Out of all 30 books I have finished reading 26 of them. 2 books I started to read but did not finish and I plan on finishing reading them at a slower pace: MOR – Plodovi osvete by Josip Kralik and The Count of Monte Cristo by Alexandre Dumas. 2 of the books I did not even start reading: Hellboy, Volume 1: Seed of Destruction and Wake the Devil by Mike Mignola and Carniepunk by Rachel Caine (editor).

Bookopoly TBR Game

This is a project I started with a reading buddy in September 2020. After having fun with it for the first time we diced to continue with Bookopoly TBR game on a monthly basis. It makes us both happy and keeps us connected in a bookish way.

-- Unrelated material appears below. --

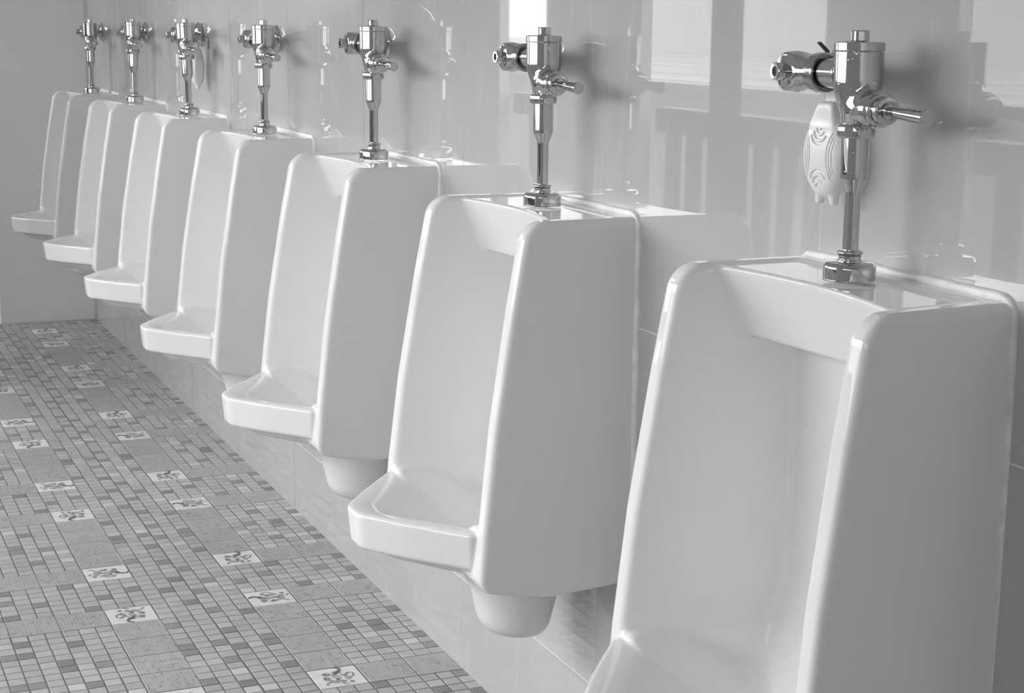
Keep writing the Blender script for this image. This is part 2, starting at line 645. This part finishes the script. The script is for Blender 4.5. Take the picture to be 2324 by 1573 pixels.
# backing so the wall has thickness
struct('wall_right_backing', boxes('wall_right_backing', [(0.006, 0.16, Y_FRONT, Y_BACK, -0.1, Z_CEIL)]), M_PAINT)

struct('wall_back', boxes('wall_back', [(-0.392, 0.002, Y_END, Y_END + 0.35, -0.05, Z_CEIL)], 0.006), M_PAINT,
       'matt grey plastered pier at the far end')
struct('wall_far', boxes('wall_far', [(X_LEFT, -0.002, Y_BACK, Y_BACK + 0.15, -0.05, Z_CEIL)]), M_PAINT)
struct('wall_front', boxes('wall_front', [(X_LEFT, 0.0, Y_FRONT - 0.15, Y_FRONT, -0.05, Z_CEIL)]), M_PAINT)
struct('ceiling', boxes('ceiling', [(X_LEFT - 0.15, 0.16, Y_FRONT - 0.15, Y_BACK + 0.15, Z_CEIL, Z_CEIL + 0.12)]), M_CEIL)

# --- open side: piers, spandrels and the balustrade between them
XL0, XL1 = X_LEFT - 0.05, X_LEFT
OPEN_Z = 1.78
struct('wall_left', boxes('wall_left', [
    (XL0, XL1, Y_FRONT, 5.60, OPEN_Z, Z_CEIL), (XL0, XL1, 5.60, 7.62, 2.28, Z_CEIL), (XL0, XL1, 7.62, Y_BACK, OPEN_Z, Z_CEIL),            # beam over the openings, its underside set to trim the daylight
    (XL0, XL1, 0.6, 1.7, -0.05, OPEN_Z),                # pier
    (XL0, XL1, Y_FRONT, 0.6, -0.05, 1.40),              # low wall near the camera, unseen gap above added for light
    (XL0, XL1, 4.14, 4.83, -0.05, 1.42),                # solid panel; unseen gap above added to let in daylight
    (XL0, XL1, 4.42, 4.54, 1.42, OPEN_Z),
    (XL0, XL1, 6.15, 7.08, -0.05, 1.42),                # solid panel; unseen gap above added to brighten the far end
    (XL0, XL1, 6.55, 6.67, 1.42, 2.28),
    (XL0, XL1, 7.62, Y_BACK, -0.05, 1.40),              # low wall below the far window
    (XL0, XL1, 7.62, 7.72, 1.40, OPEN_Z)]), M_PAINT)
struct('trim_1', boxes('trim_1', [(XL0 + 0.005, XL1 - 0.005, 5.43, 5.60, 0.0, OPEN_Z)], 0.005), M_WOOD)

rail = thing('railing', 'dark balustrade railing along the open side, mirrored in the wall tiles', 'railing', (X_LEFT - 0.12, 4.0, 0.0))
for (y0, y1) in ((1.7, 4.14), (4.83, 6.15), (7.08, 7.62)):
    link('top_rail', boxes('top_rail', [(-0.05, 0.05, y0 - 4.0, y1 - 4.0, 0.82, 0.92)], 0.006), M_RAIL, rail)
    link('bottom_rail', boxes('bottom_rail', [(-0.03, 0.03, y0 - 4.0, y1 - 4.0, 0.06, 0.13)], 0.004), M_WOOD, rail)
bal_me = boxes('baluster', [(-0.012, 0.012, -0.05, 0.05, 0.13, 0.82)], 0.004)
y = 1.78
while y < 7.56:
    if 1.74 < y < 4.10 or 4.87 < y < 6.12 or 7.13 < y < 7.54:
        link('baluster', bal_me, M_WOOD, rail, (0, y - 4.0, 0))
    y += 0.172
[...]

After just four months we had some awesome experiences with this TBR game and like the creative outlet it offers in our reading choices. Here are the posts related to the Bookopoly TBR Game so far:

Bookopoly TBR game – September and October 2020

Bookopoly TBR game – November 2020

Bookopoly TBR game – November and December 2020

Reading in 2021

In my reading plans for 2021 I feel a lot more comfortable with my ability to fit the books I already own into other reading challenges and I will forgo making lists of particular books to read. I will continue to enjoy different reading challenges and let my reading experience differ from month to month in new and exciting ways. I did make a rather optimistic 2021 Goodreads challenge update to read 100 books. But that is a topic for another post where I will go into greater detail using Goodreads data to delve more into the books and my reading statistics for 2020.